A CALL TO COMMUNION | PART 2
In my last blog post, I described how communion is a deeper mode of knowing and how the symbol is an effective servant in our journey toward union with God. That is, symbols are necessary when pursuing communion. God is not an Object to be known, but a Subject to be experienced. This week, I will try to integrate Parker Palmer’s insight of objectivism’s failure and how subjectivism ties with our experiences of symbols.
Parker Palmer hits this theme (communion and how we experience communion) from the education angle. He observes in his earlier work, To Know as We Are Known: Education as a Spiritual Journey in 1983, “The aim of objectivism is to eliminate all elements of subjectivity, all biases and preconceptions, so that our knowledge can become purely empirical. For the sake of objectivity, our inner realities are factored out of knowledge equation.”
Parker is not naïve in simply bashing the system and is not on a crusade to eliminate all objective education/training. He sees values in objectivism, albeit a limited one. Palmer sees that “inner realities” will not be awakened through some sort of empirical pursuit of objective knowledge.
Parker further clarifies:
. . . But it is even more important to recognize that narrow-minded or triumphalistic spiritualities are not the major obstacle to a universal community of nature and humankind. The major obstacle is objectivism that persists in making “things” of us all. This objectivism—with only a little prompting from religious or secular ideologies—is quickly translated into political and social programs of division, manipulation, and oppression. The threat to community posed today (whether the Christian Moral Majority or the Islamic fundamentalists) comes not from the heart of their spiritual traditions but from objectivism that reduces everyone not in their fold to mere objects for conversion if possible, or elimination if necessary.
However, Palmer considers objectivism as the root of deleterious behaviors. One way this objectivism operates in my life is that it blinds me to play the “compare and contrast” game constantly with others, which is the main function of the ego. It legitimizes and empowers the “objectivism” of the world’s system which my ego uses to compare and contrast my best with others’ worst. This is one of the worst illusionary traps.

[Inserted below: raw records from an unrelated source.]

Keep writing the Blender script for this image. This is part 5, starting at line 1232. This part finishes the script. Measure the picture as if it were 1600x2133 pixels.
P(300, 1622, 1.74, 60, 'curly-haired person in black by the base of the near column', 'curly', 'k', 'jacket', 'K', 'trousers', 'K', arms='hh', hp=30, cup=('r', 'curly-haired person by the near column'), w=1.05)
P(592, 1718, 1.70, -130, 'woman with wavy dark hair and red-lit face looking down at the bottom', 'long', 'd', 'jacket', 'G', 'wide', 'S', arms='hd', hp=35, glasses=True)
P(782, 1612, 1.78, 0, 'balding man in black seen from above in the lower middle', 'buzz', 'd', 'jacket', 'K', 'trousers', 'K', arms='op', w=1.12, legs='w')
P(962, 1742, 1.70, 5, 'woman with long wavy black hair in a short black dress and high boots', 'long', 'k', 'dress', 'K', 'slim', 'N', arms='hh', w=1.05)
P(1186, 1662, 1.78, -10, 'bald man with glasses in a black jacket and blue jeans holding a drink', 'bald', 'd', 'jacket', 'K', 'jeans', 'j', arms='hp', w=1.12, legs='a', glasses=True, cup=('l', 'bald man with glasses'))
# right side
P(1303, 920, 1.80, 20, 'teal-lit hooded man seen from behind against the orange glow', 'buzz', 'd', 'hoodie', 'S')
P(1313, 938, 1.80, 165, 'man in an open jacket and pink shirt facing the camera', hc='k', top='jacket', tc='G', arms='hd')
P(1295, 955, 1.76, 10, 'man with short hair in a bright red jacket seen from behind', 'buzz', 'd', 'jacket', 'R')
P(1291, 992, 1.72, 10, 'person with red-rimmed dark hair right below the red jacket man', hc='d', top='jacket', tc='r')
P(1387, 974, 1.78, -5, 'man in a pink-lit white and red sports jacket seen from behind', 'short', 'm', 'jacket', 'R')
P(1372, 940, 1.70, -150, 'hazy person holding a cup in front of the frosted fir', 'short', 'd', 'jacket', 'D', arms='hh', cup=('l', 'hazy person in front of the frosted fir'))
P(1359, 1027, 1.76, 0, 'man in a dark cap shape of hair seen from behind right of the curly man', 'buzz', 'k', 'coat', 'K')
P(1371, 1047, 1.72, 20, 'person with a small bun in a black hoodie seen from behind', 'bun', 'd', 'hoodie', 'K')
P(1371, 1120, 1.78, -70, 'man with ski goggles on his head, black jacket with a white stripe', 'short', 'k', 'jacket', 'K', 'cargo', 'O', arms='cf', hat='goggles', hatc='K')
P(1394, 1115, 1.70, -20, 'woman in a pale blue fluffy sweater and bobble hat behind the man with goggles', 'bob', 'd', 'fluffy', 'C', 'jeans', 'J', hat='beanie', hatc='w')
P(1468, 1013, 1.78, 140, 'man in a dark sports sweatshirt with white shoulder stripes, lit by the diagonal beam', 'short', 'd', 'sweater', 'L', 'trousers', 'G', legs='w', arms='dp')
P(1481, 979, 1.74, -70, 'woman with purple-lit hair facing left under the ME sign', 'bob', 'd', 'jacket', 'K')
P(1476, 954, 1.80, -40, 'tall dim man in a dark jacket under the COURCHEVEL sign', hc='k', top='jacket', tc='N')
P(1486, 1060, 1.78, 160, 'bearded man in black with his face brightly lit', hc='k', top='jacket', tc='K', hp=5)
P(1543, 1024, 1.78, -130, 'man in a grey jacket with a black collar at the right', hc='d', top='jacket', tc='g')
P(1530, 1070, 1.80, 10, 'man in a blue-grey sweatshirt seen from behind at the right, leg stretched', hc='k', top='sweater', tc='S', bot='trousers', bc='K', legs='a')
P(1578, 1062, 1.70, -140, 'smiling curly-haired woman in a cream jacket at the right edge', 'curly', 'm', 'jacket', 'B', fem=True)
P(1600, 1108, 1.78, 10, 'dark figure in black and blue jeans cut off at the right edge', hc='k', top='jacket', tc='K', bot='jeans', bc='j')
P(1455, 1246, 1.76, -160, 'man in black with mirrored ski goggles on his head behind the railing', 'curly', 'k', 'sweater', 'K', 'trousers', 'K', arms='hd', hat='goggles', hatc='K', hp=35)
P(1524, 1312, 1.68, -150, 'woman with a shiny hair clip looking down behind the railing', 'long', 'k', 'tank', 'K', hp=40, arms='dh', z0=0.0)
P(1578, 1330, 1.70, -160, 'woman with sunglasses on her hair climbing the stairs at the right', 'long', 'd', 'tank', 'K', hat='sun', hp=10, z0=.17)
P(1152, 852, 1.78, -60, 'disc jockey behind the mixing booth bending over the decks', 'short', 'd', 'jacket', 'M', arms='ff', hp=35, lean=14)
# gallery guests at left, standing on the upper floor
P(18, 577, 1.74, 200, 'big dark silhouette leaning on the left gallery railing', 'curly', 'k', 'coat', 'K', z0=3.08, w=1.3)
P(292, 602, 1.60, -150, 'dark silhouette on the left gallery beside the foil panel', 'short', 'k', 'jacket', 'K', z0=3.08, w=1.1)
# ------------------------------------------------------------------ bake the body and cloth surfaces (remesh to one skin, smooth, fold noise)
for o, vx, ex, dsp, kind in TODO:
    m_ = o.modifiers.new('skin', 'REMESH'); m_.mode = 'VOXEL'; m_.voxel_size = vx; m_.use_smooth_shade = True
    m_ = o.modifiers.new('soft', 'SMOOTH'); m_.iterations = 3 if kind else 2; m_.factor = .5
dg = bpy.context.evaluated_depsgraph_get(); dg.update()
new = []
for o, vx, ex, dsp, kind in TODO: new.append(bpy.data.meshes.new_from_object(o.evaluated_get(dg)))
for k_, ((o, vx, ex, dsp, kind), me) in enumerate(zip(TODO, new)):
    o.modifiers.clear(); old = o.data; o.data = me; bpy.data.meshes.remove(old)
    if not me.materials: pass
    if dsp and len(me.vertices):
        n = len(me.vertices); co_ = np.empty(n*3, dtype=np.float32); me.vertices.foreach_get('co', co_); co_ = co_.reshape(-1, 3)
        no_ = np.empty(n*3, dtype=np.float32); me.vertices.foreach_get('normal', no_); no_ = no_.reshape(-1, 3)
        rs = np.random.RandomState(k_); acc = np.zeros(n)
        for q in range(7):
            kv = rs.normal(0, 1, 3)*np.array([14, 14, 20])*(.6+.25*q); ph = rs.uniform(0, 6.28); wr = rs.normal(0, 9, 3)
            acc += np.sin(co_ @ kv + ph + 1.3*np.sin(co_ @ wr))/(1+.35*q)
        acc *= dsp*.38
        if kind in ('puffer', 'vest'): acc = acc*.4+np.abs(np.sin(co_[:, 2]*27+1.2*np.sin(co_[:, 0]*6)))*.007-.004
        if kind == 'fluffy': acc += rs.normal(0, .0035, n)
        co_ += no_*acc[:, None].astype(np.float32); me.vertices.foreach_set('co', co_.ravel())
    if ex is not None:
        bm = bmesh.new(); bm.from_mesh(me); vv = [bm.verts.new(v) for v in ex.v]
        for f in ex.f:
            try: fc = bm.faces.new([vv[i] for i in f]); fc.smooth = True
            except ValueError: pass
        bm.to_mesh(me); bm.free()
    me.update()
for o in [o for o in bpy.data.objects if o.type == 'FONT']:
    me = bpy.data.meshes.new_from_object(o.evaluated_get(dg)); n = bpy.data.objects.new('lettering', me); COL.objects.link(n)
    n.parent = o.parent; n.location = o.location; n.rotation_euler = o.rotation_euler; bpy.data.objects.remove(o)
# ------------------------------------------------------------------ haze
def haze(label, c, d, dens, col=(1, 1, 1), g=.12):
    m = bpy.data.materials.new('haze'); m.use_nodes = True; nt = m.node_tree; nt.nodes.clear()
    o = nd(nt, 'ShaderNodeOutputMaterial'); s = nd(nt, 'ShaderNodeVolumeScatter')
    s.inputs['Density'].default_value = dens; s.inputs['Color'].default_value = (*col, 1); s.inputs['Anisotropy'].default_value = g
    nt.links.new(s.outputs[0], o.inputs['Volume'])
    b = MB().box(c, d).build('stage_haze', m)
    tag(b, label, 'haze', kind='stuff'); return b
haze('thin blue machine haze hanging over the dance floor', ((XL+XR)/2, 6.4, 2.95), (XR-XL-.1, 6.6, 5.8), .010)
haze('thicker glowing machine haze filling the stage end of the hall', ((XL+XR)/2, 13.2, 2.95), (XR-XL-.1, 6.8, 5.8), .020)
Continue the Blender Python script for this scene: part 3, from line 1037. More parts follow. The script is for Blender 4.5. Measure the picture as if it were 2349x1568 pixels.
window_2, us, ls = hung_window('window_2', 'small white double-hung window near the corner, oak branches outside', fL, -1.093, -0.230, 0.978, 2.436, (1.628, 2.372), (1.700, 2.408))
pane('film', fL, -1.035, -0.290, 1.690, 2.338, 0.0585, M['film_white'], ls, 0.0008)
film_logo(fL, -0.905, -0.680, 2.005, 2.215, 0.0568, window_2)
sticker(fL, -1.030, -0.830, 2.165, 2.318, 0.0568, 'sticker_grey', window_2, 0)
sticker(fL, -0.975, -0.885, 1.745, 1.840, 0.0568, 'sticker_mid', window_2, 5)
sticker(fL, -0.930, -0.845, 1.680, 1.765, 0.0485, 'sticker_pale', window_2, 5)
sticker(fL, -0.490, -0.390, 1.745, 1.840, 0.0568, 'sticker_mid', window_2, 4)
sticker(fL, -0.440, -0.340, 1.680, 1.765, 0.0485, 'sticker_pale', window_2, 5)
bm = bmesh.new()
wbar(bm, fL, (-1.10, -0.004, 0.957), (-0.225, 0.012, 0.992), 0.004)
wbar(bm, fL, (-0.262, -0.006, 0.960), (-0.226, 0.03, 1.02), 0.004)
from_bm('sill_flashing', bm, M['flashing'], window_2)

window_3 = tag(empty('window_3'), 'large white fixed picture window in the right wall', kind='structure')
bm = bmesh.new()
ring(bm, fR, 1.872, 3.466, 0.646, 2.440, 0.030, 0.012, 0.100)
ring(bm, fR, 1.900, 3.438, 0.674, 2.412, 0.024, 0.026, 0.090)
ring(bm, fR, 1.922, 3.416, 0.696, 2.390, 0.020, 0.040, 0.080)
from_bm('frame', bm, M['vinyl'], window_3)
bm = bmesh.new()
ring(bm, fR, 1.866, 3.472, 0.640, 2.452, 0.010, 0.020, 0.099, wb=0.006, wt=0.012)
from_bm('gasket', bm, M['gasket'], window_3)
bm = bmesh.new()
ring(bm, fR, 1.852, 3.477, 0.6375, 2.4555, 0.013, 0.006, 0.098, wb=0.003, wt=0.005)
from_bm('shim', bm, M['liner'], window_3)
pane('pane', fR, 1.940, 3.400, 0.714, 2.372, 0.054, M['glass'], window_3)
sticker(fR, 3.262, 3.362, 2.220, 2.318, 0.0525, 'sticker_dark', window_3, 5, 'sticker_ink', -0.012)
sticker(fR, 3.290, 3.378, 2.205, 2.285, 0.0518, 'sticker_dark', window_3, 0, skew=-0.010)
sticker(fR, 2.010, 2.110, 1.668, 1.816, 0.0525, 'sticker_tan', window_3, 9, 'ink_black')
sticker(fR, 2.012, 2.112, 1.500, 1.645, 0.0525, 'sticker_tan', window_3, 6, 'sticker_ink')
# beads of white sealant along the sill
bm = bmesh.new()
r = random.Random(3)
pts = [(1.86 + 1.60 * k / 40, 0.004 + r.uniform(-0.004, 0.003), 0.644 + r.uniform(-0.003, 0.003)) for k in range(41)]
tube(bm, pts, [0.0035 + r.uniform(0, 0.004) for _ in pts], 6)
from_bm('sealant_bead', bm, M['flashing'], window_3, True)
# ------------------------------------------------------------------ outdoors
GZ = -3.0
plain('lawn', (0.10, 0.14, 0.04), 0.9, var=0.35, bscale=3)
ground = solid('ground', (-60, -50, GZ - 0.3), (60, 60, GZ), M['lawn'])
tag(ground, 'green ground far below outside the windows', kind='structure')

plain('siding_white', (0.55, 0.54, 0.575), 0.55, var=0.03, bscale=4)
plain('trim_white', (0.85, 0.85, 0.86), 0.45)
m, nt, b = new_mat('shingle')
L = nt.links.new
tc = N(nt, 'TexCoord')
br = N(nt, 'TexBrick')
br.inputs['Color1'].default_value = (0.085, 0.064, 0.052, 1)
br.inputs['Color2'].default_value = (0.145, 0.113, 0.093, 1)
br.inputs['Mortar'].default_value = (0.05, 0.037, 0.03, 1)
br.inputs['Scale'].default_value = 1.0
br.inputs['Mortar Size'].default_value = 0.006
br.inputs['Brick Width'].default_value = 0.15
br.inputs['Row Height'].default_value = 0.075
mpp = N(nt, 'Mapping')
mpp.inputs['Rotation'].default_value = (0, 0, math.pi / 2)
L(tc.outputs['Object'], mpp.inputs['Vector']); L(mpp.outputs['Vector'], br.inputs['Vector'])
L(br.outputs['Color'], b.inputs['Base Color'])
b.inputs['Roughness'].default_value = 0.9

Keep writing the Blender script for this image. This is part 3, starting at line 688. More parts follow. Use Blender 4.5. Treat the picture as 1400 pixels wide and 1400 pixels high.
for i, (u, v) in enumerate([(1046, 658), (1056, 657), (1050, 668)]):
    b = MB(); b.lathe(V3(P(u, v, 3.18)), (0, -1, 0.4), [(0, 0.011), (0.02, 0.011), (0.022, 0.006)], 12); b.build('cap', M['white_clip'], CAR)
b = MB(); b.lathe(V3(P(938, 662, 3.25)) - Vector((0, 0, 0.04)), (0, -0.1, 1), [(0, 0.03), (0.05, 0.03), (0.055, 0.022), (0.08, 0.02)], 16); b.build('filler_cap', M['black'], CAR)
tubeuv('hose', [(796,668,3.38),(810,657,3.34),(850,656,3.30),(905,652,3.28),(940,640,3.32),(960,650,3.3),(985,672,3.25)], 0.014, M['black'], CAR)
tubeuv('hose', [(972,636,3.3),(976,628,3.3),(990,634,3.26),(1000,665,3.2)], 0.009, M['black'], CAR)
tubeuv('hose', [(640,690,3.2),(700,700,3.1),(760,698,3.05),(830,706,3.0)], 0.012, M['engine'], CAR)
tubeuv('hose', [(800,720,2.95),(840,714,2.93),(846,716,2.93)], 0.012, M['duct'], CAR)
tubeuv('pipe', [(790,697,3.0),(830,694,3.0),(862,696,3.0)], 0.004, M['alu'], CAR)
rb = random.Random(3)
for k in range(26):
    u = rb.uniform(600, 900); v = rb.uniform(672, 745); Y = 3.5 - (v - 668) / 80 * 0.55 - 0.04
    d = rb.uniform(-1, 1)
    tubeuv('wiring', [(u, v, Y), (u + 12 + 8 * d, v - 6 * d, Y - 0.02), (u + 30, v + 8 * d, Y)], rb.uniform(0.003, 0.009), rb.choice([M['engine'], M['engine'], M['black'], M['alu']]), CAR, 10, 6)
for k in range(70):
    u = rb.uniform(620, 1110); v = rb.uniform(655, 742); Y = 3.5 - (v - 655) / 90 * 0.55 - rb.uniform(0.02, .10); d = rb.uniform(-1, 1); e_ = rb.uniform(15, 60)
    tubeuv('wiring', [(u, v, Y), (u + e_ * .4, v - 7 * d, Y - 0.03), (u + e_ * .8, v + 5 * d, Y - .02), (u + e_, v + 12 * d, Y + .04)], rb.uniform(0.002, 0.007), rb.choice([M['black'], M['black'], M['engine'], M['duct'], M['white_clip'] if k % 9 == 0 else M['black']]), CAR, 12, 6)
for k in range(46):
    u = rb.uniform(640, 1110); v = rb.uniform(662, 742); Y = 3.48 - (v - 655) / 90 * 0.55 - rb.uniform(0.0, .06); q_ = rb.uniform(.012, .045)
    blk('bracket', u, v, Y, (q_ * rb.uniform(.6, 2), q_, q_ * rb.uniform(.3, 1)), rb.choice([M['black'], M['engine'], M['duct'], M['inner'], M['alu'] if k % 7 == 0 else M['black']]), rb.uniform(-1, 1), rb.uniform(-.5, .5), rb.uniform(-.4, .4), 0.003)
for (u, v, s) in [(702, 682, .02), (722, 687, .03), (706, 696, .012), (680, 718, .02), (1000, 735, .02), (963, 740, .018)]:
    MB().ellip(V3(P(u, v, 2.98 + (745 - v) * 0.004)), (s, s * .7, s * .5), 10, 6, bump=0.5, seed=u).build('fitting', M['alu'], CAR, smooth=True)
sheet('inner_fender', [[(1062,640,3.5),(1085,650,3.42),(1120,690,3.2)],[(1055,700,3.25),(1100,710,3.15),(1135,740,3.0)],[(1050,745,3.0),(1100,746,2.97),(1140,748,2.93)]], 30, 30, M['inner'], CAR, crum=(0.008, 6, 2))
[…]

Subjective knowing has been viewed as a second class knowing and we are told not to trust it as it betrays the modern empirical objective mind. “If it can’t be proven objectively, it must be not real” is the basic idea. However, as Parker alluded, our inner realities cannot be awakened by objectifying pursuits. I want all to give permission to all, first of all, to pursue inner awakenings, which can only take place through subjective experiential knowing. Now, let’s consider how subjectivism and symbols tie together.
Symbols are everywhere. They happen in every day mundane life. They are epiphanies of God breaking through to us and reminding us that God is here and near to us. Symbols are subjective spiritual experiences that cannot be objectified. In this sense, we are all subjective mystics who are learning to experience God’s presence and access God’s love through symbols. However, as modern societies, we have conveniently banned or at least downplayed anything that is not quantifiable and logically explainable. If they can’t be objectified, then we are led to believe that they must not be trustworthy or not be worth of our time.
Symbols also come to us through books, conversations, being out in nature, observing children, and being in silence and solitude. And, of course, through prayer. The list goes on . . .
I have a growing resonance with Finley that prayer is “meant to lead us to a radical transformation of consciousness in which all of life becomes a symbol.”
Life then becomes a natural conduit in which we experience God and perfect and unfailing Love. This is Supernatural merging with natural and vice versa. We experience the extraordinary God in the ordinary. And we who are ordinary experience the extraordinary in the ordinary context called life.